▸ **Challenge**:
Up to and including the line with "RI=.17; TR=.34", write out the listing from its first line, minus the pictures.

────────

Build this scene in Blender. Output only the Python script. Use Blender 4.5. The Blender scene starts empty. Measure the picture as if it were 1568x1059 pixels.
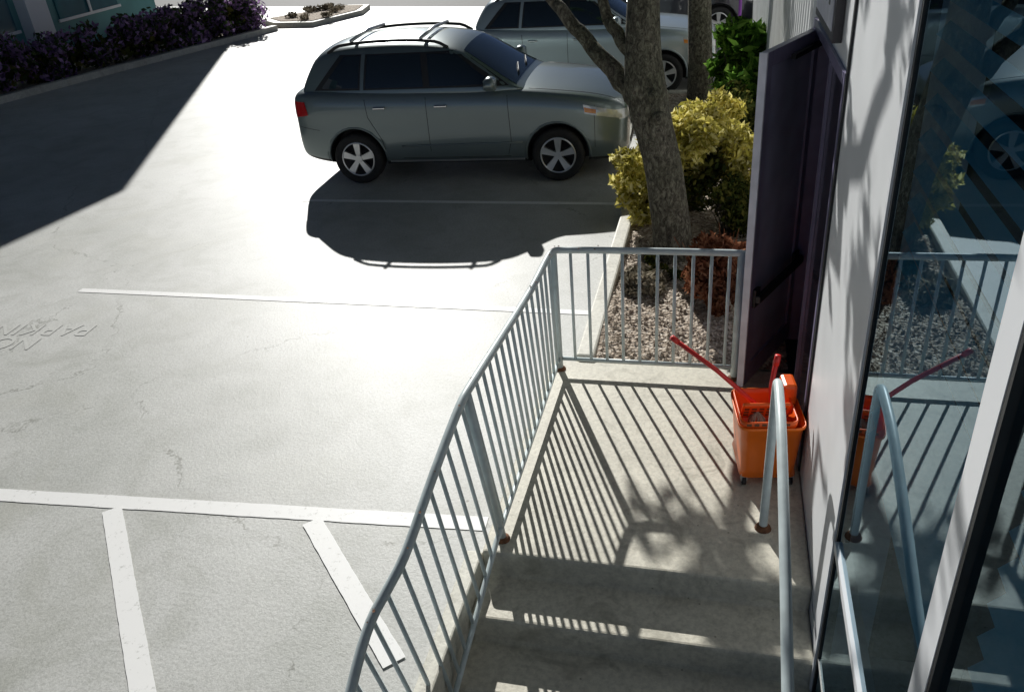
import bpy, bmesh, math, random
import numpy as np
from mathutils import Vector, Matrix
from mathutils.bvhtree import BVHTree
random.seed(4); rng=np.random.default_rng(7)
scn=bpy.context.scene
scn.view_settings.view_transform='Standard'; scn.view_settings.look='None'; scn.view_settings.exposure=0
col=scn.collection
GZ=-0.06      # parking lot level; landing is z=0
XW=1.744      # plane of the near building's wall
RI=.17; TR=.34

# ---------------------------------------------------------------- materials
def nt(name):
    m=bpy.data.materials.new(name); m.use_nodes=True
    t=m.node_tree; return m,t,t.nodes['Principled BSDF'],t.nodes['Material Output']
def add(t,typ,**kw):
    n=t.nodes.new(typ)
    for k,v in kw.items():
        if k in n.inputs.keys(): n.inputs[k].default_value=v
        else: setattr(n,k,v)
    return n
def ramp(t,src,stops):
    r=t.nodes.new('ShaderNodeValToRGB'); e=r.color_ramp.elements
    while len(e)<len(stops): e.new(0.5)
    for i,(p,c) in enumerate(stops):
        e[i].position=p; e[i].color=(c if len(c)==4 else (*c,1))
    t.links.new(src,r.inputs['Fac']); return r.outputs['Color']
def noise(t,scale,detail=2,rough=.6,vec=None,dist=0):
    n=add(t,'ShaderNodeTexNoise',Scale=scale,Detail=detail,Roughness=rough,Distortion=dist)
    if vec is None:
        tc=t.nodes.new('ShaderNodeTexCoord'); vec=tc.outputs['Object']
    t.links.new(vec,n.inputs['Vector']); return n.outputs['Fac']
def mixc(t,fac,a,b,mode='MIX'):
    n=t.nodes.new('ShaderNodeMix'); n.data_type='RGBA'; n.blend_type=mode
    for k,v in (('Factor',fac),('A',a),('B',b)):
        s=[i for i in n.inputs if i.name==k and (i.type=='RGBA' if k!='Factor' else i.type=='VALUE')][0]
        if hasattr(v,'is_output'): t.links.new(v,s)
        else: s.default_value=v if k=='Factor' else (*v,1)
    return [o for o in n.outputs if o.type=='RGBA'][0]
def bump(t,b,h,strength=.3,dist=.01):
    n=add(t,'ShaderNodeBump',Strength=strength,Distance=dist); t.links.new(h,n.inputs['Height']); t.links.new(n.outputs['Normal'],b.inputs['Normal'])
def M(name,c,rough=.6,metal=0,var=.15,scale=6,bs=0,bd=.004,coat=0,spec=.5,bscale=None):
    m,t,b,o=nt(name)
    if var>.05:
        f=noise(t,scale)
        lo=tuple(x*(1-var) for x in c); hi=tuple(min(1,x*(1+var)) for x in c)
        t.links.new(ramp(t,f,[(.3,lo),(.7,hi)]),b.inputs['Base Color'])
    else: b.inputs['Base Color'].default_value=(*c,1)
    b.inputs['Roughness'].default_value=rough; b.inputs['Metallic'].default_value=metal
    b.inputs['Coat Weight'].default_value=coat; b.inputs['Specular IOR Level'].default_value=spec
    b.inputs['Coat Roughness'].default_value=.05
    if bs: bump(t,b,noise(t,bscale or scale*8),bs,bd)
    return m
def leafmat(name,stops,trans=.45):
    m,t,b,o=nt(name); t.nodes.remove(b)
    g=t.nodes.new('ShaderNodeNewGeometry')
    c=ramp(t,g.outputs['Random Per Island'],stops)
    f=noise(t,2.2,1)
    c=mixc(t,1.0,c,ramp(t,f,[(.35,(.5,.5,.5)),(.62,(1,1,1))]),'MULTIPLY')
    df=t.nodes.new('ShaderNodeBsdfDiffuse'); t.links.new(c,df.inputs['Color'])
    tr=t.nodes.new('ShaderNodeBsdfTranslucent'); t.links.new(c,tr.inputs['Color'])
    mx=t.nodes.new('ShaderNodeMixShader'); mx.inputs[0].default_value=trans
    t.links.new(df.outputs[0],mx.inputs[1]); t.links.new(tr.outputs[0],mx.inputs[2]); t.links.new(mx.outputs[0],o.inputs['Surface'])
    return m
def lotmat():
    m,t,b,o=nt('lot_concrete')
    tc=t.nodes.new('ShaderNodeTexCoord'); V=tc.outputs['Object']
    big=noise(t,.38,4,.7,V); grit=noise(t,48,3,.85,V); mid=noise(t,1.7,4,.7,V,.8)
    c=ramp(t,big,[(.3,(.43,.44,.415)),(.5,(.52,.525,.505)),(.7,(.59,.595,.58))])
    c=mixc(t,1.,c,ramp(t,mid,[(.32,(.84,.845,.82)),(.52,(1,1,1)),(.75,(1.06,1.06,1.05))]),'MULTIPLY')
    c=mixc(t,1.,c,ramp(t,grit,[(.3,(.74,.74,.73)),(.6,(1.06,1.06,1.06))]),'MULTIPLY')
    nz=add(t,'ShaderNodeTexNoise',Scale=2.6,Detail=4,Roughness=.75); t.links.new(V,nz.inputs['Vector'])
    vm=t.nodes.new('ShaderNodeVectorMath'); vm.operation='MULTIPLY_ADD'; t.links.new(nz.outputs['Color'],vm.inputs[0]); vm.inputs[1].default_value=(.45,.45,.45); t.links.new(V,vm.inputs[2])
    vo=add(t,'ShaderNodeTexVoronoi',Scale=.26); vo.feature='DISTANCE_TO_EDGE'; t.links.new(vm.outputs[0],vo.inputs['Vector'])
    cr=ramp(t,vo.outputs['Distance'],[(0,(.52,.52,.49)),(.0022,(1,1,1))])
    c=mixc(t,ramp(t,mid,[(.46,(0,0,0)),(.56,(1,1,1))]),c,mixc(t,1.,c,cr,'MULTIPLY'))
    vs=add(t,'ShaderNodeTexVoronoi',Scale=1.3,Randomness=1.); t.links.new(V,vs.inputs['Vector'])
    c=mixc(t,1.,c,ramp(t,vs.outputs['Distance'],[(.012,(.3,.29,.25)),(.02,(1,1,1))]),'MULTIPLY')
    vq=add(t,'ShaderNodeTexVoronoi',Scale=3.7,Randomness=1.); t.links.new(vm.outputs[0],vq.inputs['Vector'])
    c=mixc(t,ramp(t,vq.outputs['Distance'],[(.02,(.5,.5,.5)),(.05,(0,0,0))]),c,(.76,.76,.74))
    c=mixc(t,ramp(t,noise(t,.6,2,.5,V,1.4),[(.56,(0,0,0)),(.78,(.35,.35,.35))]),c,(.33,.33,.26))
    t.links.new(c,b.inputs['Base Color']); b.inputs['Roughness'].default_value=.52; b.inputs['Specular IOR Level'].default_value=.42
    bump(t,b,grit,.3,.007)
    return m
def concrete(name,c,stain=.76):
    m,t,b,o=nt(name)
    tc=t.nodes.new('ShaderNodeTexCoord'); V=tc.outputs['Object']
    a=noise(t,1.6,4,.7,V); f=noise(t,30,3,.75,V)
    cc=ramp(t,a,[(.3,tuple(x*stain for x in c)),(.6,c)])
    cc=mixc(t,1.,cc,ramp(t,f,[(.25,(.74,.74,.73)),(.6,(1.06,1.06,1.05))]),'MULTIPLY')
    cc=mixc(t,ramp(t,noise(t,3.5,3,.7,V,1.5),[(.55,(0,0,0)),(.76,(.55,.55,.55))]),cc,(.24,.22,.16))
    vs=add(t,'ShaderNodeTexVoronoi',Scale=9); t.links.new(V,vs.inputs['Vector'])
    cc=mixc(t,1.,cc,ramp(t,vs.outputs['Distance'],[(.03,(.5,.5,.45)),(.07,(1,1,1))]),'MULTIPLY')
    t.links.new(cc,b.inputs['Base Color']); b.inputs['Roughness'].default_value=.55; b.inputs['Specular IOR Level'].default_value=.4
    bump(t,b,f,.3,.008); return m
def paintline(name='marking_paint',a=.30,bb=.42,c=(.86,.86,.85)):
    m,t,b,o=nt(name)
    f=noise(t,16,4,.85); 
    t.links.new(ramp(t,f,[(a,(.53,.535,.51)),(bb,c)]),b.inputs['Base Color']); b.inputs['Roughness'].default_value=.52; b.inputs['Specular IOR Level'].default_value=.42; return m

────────

▸ **Final answer**:
Build this scene in Blender. Output only the Python script. Use Blender 4.5. The Blender scene starts empty. Measure the picture as if it were 1568x1059 pixels.
import bpy, bmesh, math, random
import numpy as np
from mathutils import Vector, Matrix
from mathutils.bvhtree import BVHTree
random.seed(4); rng=np.random.default_rng(7)
scn=bpy.context.scene
scn.view_settings.view_transform='Standard'; scn.view_settings.look='None'; scn.view_settings.exposure=0
col=scn.collection
GZ=-0.06      # parking lot level; landing is z=0
XW=1.744      # plane of the near building's wall
RI=.17; TR=.34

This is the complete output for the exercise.